4 thoughts on “Revisiting “DSLs are a bad idea”…

  1. Pingback: Anonymous

  2. Anthony D. Green

    Paul,

    This M thing has got me kinda psyched – I can never tell whether you’ll looking forward to the next esoteric tool or the future of Domain-Driven-Design – the centerpiece of which is a ubiquitous language that is a technical dialect of the problem domain – the goal imho of every domain layer – M could really facility maintaining that language in a high-fidelity, low-noise, syntax.

    I agree with you that tools are neither good nor bad but are always subject to abuse but I really hope you all make it really easy to fall into the pit of success with this tool 🙂

    Reply
  3. Greg

    DSL, languages, class libraries, application programs, and technology needs some aging before becomming really useful. The main point is that useful is over the long term (5+ years) which precludes a .NET developer, for example, from including version 1.0 or, CTP or beta version of a tool/library/language for any production system until that tool has been available as a released (i.e., not CTP, not permanent beta status) product for 1+ years. This helps to avoid technologies that are unlikely to be used and/or updated. This also makes it easier to find developers with the right experience and update the software you’ve developed.

    This is exactly what is done for long term purchases and should be followed when writing production software. Throw away software excluded.

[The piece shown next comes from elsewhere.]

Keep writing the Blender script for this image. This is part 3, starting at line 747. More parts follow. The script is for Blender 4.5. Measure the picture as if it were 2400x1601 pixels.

    Hardly anyone buys the cheapest car from the cheapest manufacturer beacuse it’s known that the cheapest car is the least reliable and more costly over the long run.

    Reply
  4. Szindbad

    Ok, i posted this comment to a wrong post, sorry:

    Hi,

    I was a big fan of DSL-s about 3-5 years ago. Today i see a big, teoretical disadvantage of DSLs: It hides multiple (too much) aspects of the problem, and shows explicitly only one. (The one which I choose, usually i choose the problem domain aspect)

    But there are a lot of aspects of a problem, such as error handling, authorization context, transactional context, identity/equality context, redundancy context, performance aspect, parallel executability, extensibility, modularity, manageability, traceability aspects, and so on.

    If i provide a DSL for the problem domain, i have to deal with these aspects on DSL implementation side. But there are no practices, patterns to do this. In fact the result will be a DSL with a complex backend where the architecture will be ruined by the actual DSL infrastructure. I think there are a huge amount of problems where this doesnt worth the effort.

    Usually the problem domain is not so important to make additional effort to express it in a cleaner way.